Canadian Press reports: new census data shows the population of Trial fell below the national growth rate over the last five years.

New census data: Trail population fell below national growth rate

Statistics Canada released the first batch of numbers from the 2016 census on Wednesday.

  • Feb. 8, 2017 12:00 p.m.

Canadian Press

(Ottawa): New census data shows the population of Trail fell below the national growth rate over the last five years.

Statistics Canada released the first batch of numbers from the 2016 census on Wednesday and the population of Trail increased by 0.4 per cent since the last census in 2011.

The city’s growth rate was below the national growth rate of 5.0 per cent, while the population of British Columbia increased by 5.6 per cent.

When the 2016 census was taken last May, the population of Trail was 7,709, compared with 7,681 from the 2011 census.

Canada’s population on census day was 35,151,728, Statistics Canada reported.

The national census is conducted every five years.
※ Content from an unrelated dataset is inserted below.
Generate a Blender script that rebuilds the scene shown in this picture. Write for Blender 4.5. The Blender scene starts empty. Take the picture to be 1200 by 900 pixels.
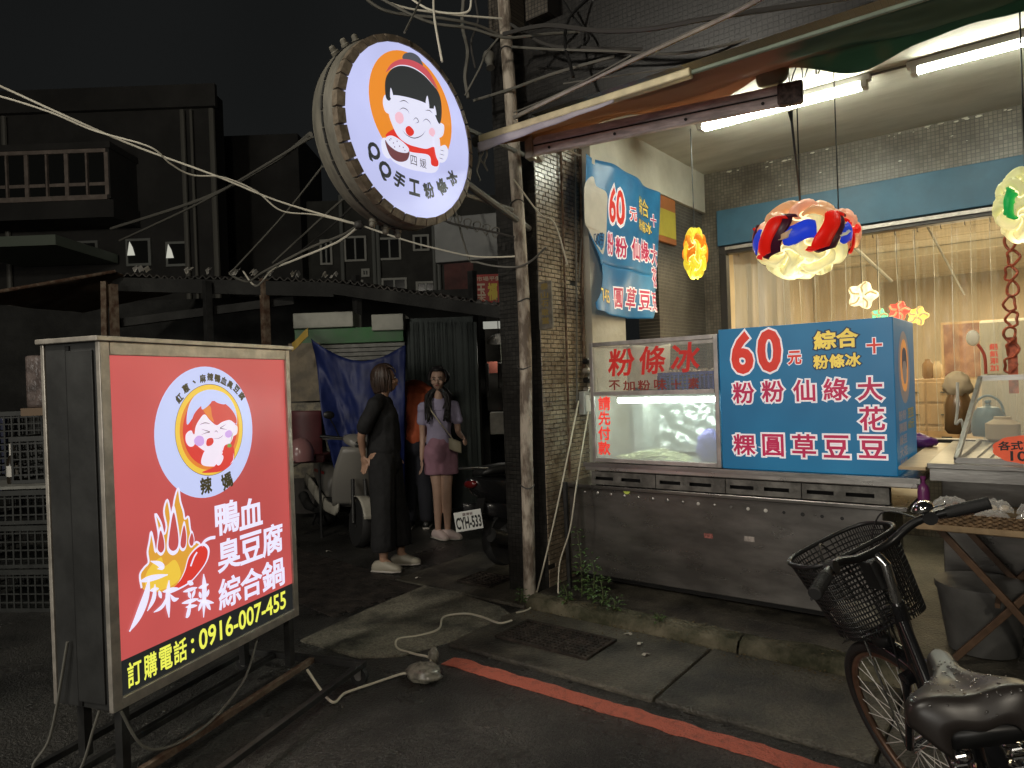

The information published Wednesday is the first of several releases of data to come from Statistics Canada over the next year that will eventually paint a detailed picture of the country, right down to the local level including age breakdowns of the population, family makeup, languages spoken, immigration and ethnic origin, the level of education attained and income earned.

Future census releases will give more insight to explain the reasons behind the population changes whether it’s related mostly to changes in birth and death rates, immigration or interprovincial migration.

At the provincial level, population levels in Alberta saw the highest increase at 11.6 per cent, followed by Saskatchewan (6.3 per cent) and Manitoba (5.8 per cent).

Growth in New Brunswick shrank by 0.5 per cent the first time since 2006 a province has reported a negative growth rate.

British Columbia’s population levels increased by 5.6 per cent, compared with Ontario (4.6 per cent), Quebec (3.3 per cent), Prince Edward Island (1.9 per cent), Newfoundland and Labrador (1.0 per cent) and Nova Scotia (0.2 per cent). Among the northern territories, the population grew by 12.7 per cent in the Northwest Territories, 5.8 per cent in the Nunavut and 0.8 per cent in Yukon.

Ontario is still the country’s most populous province, with a population of 13,448,494. The population of other provinces and territories: Quebec, 8,164,361; British Columbia, 4,648,055; Alberta, 4,067,175; Manitoba, 1,278,365; Saskatchewan, 1,098,352; New Brunswick, 923,598; New Brunswick, 747,101; Newfoundland and Labrador, 519,716; Prince Edward Island, 142,907; Northwest Territories, 41,786; Nunavut, 35,944 and Yukon, 35,874.